Example: you have $90,000 in a traditional IRA (pre-tax) and $10,000 in a traditional IRA (after-tax basis). You convert $10,000 from the after-tax account. The pro-rata rule says: $10,000 ÷ $100,000 = 10% is after-tax (not taxable) and 90% ($9,000) is pre-tax (taxable). You owe tax on $9,000, not $0.

Solution: Roll all pre-tax IRAs to a 401(k) before converting. This removes the pre-tax balance from the pro-rata calculation.

Timing and tax planning

Conversion ladders. Some people do small conversions over multiple years to keep their tax bracket low. Example: convert $20,000 per year for five years, keeping each year’s income in the 22% bracket rather than a single $100,000 conversion in a high bracket.
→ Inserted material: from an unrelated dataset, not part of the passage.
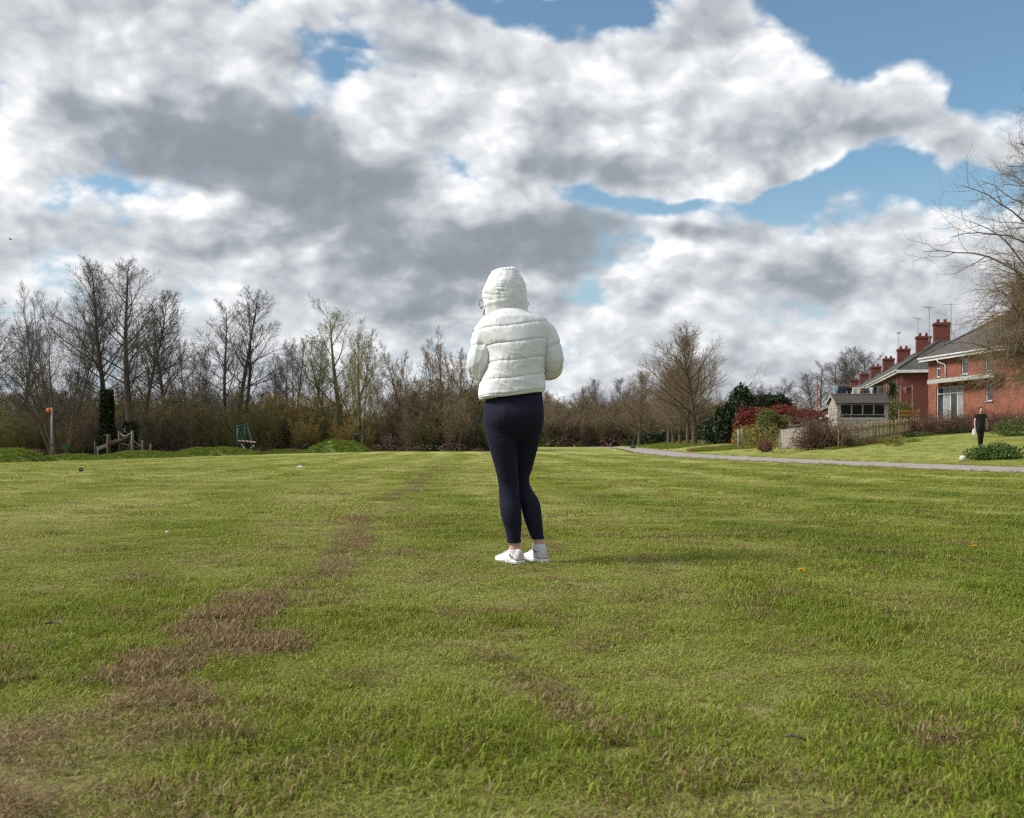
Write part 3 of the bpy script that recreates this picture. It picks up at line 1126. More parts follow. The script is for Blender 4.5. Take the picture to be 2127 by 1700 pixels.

Early retirement conversions. If you retire at 50 before collecting Social Security or traditional IRA distributions, a few years of low taxable income are available for conversions.

Roth conversion windows. Windows of opportunity include job transitions (low income), sabbaticals, or business downturns.

After-tax 401(k) conversions

Some 401(k) plans allow conversions of after-tax contributions to Roth (see mega backdoor Roth). These convert immediately (no pro-rata rule applies, since the basis is already in the account) and are tax-free or low-tax.

Contribution base and elections

When you convert, the IRS does not care about “basis” — they treat the entire conversion as taxable unless you can prove otherwise (Form 8606). To minimize taxes on conversion, ensure your after-tax IRA contributions are properly reported (Form 8606 in the year of contribution) so they are not double-taxed on conversion.

Cannot undo since 2017

Before 2018, you could recharacterize (undo) a Roth conversion in a later year. This is no longer allowed. Once you convert, it is final for that tax year (though you can do an opposite conversion in a future year if desired).